Good deals should continue to attract financing from private lenders. Private markets are taking on a critical role in supporting financing within the infrastructure space. Borrowers may need to be prepared for more structured transactions and pricing may tick up. But good deals will still get done and we are eager to support high-quality borrowers.

There is substantial dry powder in the infrastructure debt space – is that likely to impact the availability of deals and ultimately returns?

There does seem to be a substantial amount of dry powder within the private infrastructure debt market. But while there is competition, there is also a lot of transaction activity and there are plenty of opportunities for managers to deploy capital today without chasing riskier investments.

Undoubtedly, there will be a reduction in liquidity going forward. Not all the capital that is classified as dry powder is truly discretionary and some of that will be the first to leave our market. We expect that competition will gently reduce and that will leave a strong pipeline of deals for investors, like us, that do have discretionary capital at their disposal.

What do you think it will take for an infrastructure debt manager to thrive through this turbulent period?

It is going to be a tough environment and that means that experience and sound risk management will become critically important again. We have just been through a lengthy bull market with falling rates, which has been forgiving to risky strategies. Those strategies are now going to be tested.

Managers like PATRIZIA that have been investing in infrastructure debt since before the global financial crisis and that have seen what can happen under challenging conditions will be in a stronger position. Having enduring access to capital is also important, and nothing will constrain investor enthusiasm and available capital-like investments performing poorly.
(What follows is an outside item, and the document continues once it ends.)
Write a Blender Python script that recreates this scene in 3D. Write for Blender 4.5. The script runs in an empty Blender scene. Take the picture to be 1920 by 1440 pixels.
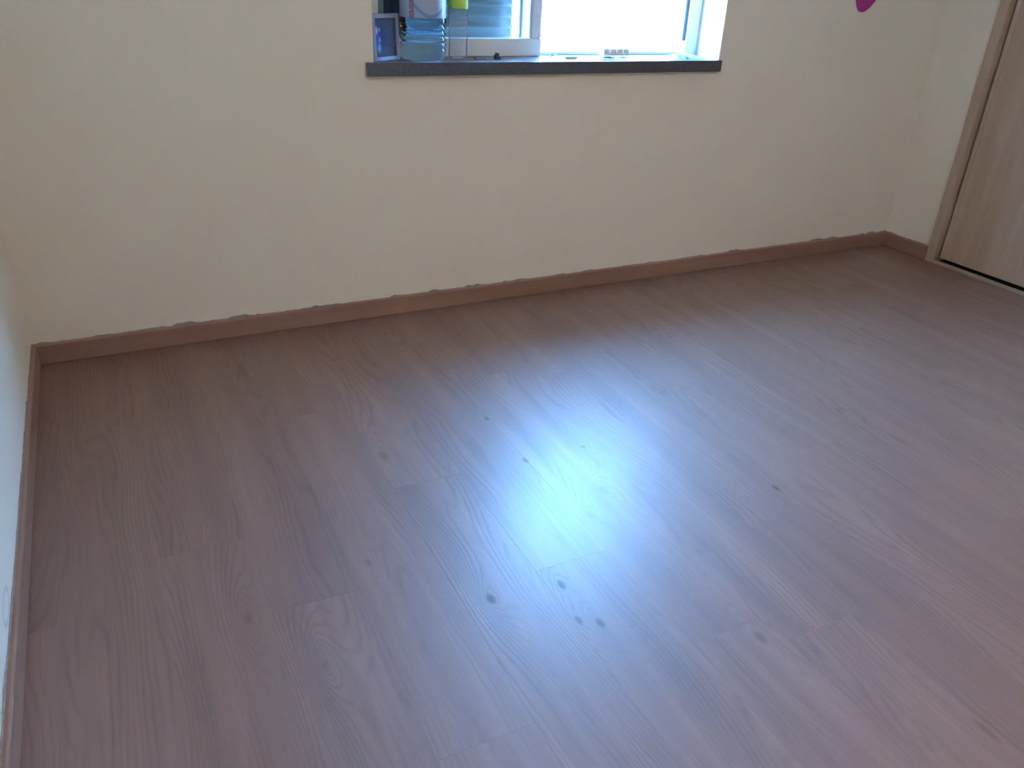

There will be excellent opportunities ahead and those managers with clean, successful and lengthy track records will benefit.

Which sectors or geographies are delivering the most interesting opportunities for you right now?

We are essentially unconstrained on sector within the infrastructure space. We look for the best relative value, as long as the transactions meet the highest sustainability standards.

Nonetheless, at times like this, we will gravitate towards more traditional business risk profiles and capital structures that offer clear inflation protection and low levels of refinancing risk. In practice, that means increasing exposure to core infrastructure assets which are supported by, inter alia, regulation, long-dated contracts or monopolistic positions such as utilities or communications infrastructure.

At the same time, however, declining liquidity in the broader market should bring other sectors, such as renewables, back into focus. It has been difficult to find good relative value within the renewables sector over the past few years, given the enormous amount of money that has been chasing deals in that space. We are now starting to see better-priced transactions that are more conservatively structured.

Similarly, from a geographical risk perspective, we will continue to minimise our exposure. We have always focused on OECD developed countries with our infrastructure debt strategy and will continue to do so.